The world, aviation, and travel is vastly different than it was even 10 years ago. Even Ol’ Herb, as brilliant as he was, would probably agree that the old WN is a dinosaur to the new climate and needs to drastically change.
They can pull this off. No doubt. But they can’t afford to go half way. I think adding F/J, expanding to overseas, and getting larger aircraft is absolutely necessary now. They made the first steps and there is no turning back at this point. I have mostly avoided them for years…but if you add these elements they have become far more attractive to me (as one example).
Or they could go full westjet and sell domestic f as o.
Ua and dl would have to follow suit
unpopular opinion.
I hope they go with a European Business class product. Skip the Capex angle of a first class installation and focus more on an incrementally better soft product (vs US3) for their domestic first class
That’s where they would excel, the soft product.
The sorts of passengers who buy premium fares in the US have almost certainly experienced EU short-haul business class.
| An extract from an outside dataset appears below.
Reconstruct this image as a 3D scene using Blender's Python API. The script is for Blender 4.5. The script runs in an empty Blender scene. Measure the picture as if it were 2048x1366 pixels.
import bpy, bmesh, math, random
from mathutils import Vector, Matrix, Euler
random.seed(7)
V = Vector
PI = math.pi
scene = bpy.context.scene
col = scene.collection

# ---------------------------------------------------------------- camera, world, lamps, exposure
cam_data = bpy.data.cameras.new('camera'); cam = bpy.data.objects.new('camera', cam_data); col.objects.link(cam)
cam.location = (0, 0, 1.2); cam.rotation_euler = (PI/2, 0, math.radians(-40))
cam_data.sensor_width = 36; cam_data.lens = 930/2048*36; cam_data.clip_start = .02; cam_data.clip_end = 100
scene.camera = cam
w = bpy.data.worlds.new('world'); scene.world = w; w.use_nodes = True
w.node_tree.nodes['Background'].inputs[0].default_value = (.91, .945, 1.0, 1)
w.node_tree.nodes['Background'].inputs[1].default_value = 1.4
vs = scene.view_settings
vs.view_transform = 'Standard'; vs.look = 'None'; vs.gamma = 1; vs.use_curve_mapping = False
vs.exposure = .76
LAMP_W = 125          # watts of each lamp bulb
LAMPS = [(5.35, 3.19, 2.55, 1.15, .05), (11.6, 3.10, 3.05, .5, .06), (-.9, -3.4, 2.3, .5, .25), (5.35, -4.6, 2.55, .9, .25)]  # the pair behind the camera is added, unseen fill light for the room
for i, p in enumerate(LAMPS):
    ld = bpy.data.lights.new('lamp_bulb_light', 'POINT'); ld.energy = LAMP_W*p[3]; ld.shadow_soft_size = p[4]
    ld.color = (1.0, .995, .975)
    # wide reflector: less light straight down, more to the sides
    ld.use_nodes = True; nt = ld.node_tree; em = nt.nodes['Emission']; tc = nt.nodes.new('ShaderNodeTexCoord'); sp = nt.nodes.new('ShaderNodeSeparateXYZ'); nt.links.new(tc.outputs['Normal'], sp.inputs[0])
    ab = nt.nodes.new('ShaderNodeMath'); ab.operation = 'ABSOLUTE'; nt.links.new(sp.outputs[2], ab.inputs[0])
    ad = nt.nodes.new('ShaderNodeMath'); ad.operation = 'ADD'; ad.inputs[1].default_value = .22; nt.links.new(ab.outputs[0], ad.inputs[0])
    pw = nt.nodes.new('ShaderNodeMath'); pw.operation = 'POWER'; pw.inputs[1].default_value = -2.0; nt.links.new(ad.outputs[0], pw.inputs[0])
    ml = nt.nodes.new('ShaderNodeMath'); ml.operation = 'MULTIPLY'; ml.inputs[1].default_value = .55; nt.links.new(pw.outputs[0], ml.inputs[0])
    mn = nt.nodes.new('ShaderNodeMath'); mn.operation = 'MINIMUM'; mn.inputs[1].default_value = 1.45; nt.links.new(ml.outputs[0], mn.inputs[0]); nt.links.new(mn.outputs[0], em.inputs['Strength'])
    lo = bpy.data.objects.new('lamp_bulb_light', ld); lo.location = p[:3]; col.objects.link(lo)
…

I don’t think I’ve ever seen a comment online that’s not “wow this is business class? What a rip off!”
Domestic premium passengers don’t care that much about the soft product, otherwise you’d have first class meals on more flights (and better food in general than the snack baskets). They care about the seat and having room to work/use their laptops.
Boring! Sadly becoming just another airline. Hope the best for the employees, but this is all VC driven to prep it for the sale.